Often lacking the pace and energy of the Premiership, the big star names of La Liga or the glamour of Serie A, the Bundesliga nevertheless has the highest average attendances in Europe and the greatest goals-per-game ratio of any of the big four leagues.

Last weekend, a sell-out 81,000 crowd watched bottom-half club Borussia Dortmund lose 2-0 at home to title-chasers Werder Bremen.

It is worth asking then, what makes the fans turn out in such huge numbers here, while attendances in some other parts of Europe are falling?

Well, for one thing, German supporters are not exploited.

Ticket prices are low. At Dortmund's Signal Iduna Park, for just £9.50 you can join 27,000 fans on Europe's largest standing terrace.

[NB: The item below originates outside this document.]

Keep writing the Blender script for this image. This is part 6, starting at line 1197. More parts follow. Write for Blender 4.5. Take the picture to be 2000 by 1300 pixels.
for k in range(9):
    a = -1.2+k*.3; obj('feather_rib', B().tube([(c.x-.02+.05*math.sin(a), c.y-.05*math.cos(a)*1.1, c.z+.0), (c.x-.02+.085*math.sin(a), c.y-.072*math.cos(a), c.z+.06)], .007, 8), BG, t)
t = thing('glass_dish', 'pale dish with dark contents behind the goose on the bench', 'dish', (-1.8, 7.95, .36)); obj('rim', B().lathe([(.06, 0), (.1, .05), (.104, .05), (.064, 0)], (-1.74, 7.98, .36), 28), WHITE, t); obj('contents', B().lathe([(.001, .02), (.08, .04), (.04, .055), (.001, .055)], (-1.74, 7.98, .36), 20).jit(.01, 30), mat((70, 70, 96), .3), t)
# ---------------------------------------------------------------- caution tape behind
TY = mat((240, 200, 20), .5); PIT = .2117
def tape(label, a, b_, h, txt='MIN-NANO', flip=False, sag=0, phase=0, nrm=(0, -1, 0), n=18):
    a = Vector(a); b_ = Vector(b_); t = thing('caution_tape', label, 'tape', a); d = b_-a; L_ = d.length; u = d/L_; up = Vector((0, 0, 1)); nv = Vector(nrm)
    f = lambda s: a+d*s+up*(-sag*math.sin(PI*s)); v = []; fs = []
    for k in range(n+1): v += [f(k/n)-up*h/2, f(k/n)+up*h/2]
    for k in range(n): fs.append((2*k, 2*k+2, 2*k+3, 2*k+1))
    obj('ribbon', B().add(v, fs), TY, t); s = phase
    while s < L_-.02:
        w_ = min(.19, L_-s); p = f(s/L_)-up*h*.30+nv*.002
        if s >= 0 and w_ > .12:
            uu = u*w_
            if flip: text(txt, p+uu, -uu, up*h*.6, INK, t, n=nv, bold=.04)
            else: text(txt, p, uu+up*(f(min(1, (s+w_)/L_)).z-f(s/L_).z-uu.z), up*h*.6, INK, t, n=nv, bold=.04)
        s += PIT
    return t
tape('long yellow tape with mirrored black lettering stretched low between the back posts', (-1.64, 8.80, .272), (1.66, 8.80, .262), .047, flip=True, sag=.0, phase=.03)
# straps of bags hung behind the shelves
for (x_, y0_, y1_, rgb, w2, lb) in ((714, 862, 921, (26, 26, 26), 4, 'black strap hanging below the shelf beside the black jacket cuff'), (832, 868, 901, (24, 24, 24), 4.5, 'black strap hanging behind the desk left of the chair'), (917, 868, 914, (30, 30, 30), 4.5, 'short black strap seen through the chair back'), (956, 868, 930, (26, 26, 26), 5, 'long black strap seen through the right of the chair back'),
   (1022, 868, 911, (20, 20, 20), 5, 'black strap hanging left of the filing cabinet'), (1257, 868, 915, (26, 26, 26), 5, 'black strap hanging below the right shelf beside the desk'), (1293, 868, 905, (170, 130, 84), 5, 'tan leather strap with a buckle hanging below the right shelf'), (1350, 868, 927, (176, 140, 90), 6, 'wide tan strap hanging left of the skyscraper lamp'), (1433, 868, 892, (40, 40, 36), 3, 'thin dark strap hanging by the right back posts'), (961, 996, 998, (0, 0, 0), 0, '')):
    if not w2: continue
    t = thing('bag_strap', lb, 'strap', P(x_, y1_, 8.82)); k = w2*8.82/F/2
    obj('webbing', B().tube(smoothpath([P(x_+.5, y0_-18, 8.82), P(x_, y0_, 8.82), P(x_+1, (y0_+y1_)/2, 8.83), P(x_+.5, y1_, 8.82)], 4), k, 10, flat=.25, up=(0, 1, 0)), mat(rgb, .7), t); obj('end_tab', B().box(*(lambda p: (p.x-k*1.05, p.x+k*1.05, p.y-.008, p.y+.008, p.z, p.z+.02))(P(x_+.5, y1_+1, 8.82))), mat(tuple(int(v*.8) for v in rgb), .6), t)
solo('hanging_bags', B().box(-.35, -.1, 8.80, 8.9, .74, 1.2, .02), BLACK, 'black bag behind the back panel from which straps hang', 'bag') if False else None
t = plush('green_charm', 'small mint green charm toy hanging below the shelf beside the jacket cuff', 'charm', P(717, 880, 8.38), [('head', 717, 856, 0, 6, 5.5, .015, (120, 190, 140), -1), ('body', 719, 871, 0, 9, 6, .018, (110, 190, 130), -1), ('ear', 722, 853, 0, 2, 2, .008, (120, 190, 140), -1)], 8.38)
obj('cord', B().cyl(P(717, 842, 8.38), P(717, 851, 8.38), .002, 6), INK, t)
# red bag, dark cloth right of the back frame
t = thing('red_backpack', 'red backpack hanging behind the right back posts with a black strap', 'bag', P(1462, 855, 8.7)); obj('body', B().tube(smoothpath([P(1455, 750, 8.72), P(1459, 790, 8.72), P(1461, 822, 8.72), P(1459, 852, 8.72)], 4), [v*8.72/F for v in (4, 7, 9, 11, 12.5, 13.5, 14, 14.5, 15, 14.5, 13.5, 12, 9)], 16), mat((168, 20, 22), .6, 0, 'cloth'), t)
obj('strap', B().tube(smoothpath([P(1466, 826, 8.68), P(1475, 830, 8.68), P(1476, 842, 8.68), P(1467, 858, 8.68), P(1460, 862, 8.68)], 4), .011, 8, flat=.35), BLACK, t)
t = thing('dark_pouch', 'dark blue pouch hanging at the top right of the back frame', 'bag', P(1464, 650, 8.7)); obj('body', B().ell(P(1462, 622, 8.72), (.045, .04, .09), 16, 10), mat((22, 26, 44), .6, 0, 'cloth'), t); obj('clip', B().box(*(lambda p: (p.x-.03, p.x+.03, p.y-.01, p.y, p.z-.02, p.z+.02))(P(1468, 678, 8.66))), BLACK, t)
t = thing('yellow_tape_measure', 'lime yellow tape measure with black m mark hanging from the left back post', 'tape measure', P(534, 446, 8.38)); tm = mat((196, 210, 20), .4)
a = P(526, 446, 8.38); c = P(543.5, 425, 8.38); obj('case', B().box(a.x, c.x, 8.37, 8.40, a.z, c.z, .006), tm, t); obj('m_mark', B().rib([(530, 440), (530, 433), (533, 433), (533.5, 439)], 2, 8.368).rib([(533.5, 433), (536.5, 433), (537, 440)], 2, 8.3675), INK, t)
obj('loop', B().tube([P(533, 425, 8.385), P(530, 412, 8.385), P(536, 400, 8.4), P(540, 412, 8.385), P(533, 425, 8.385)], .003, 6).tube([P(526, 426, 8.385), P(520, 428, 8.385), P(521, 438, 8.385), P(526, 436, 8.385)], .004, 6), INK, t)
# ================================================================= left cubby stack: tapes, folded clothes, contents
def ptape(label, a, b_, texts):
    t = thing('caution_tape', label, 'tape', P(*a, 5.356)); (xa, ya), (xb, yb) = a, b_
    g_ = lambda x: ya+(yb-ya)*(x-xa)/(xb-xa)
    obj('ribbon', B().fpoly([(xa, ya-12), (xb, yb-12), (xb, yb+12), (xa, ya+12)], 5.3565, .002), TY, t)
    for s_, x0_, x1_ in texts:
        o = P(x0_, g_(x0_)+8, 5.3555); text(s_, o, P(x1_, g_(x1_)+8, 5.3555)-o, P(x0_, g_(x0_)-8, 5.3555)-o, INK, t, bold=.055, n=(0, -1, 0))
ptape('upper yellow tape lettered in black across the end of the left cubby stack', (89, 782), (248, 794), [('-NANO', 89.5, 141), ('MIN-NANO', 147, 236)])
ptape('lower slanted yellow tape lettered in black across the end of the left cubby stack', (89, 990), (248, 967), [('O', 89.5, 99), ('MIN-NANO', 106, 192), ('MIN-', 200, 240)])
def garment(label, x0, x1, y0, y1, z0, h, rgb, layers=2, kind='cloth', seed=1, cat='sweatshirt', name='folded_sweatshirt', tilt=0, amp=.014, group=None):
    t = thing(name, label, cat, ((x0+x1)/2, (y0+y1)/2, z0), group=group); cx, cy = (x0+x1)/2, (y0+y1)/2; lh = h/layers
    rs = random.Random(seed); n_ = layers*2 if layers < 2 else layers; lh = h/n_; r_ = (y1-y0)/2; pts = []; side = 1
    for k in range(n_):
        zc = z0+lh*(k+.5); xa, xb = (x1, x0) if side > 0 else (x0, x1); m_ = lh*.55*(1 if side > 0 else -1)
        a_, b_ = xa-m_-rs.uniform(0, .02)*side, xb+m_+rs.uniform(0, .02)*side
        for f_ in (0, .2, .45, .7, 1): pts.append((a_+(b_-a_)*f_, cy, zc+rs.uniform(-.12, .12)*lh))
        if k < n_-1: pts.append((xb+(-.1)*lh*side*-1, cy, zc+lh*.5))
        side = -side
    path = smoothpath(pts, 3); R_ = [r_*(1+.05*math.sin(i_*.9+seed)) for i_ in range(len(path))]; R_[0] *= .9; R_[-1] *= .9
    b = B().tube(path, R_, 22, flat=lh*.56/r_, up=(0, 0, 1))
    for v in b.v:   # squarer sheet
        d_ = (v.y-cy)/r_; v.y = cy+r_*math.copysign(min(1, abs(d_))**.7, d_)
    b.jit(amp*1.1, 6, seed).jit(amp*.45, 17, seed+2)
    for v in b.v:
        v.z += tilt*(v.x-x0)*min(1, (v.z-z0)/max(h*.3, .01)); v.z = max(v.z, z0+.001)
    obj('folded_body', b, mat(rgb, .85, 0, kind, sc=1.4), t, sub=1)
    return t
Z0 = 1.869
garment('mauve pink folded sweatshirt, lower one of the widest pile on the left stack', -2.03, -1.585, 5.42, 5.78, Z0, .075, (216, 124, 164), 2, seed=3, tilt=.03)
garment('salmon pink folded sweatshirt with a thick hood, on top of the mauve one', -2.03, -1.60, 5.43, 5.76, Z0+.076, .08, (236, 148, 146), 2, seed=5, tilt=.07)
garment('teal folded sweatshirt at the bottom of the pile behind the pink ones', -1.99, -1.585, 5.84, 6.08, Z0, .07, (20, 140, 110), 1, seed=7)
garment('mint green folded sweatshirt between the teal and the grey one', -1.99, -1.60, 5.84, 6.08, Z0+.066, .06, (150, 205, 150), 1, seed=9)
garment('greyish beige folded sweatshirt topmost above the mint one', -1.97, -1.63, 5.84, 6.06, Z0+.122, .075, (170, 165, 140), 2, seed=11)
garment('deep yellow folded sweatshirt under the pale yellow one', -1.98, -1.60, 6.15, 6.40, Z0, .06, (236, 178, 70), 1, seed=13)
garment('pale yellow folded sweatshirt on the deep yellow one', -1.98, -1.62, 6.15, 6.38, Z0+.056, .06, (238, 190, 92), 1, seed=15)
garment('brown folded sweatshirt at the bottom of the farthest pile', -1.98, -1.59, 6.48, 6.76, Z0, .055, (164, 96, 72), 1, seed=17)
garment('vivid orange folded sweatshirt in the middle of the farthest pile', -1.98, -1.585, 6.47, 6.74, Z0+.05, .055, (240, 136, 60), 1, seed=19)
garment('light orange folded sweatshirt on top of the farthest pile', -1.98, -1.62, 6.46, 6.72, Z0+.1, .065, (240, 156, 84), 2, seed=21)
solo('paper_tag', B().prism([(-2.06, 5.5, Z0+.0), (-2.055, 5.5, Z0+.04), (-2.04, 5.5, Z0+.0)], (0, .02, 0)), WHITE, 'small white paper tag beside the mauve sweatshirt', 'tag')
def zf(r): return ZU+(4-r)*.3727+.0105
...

A season ticket costs around £102 for 17 games and there are cheap deals for families and generous reductions for students, pensioners and those doing national service.

That means enough money left over for the second key ingredient - beer!

It is perfectly normal during Bundesliga games to see fans carrying fistfuls of plastic beer mugs back onto the terraces.

Vast quantities of beer are consumed across the country every weekend, often to wash down that other German match-day staple, sausages, yet drunken misbehaviour or trouble inside the grounds is extremely rare.

In the wake of Hillsborough the German authorities considered following the English model of all-seater stadia but the objections of fans were listened to.

Instead, an agreement was reached whereby all Bundesliga clubs must guarantee that at least 10% of tickets are for standing areas.

The result is the continuation of a very traditional match-day atmosphere.

One Dortmund supporter told us that the standing terraces are "the soul of German football".

Above all, there is a sense that the game here has not been hijacked - neither by big commercial interests nor by hooligans.

It still belongs to the, ordinary, decent fans and perhaps that is the secret.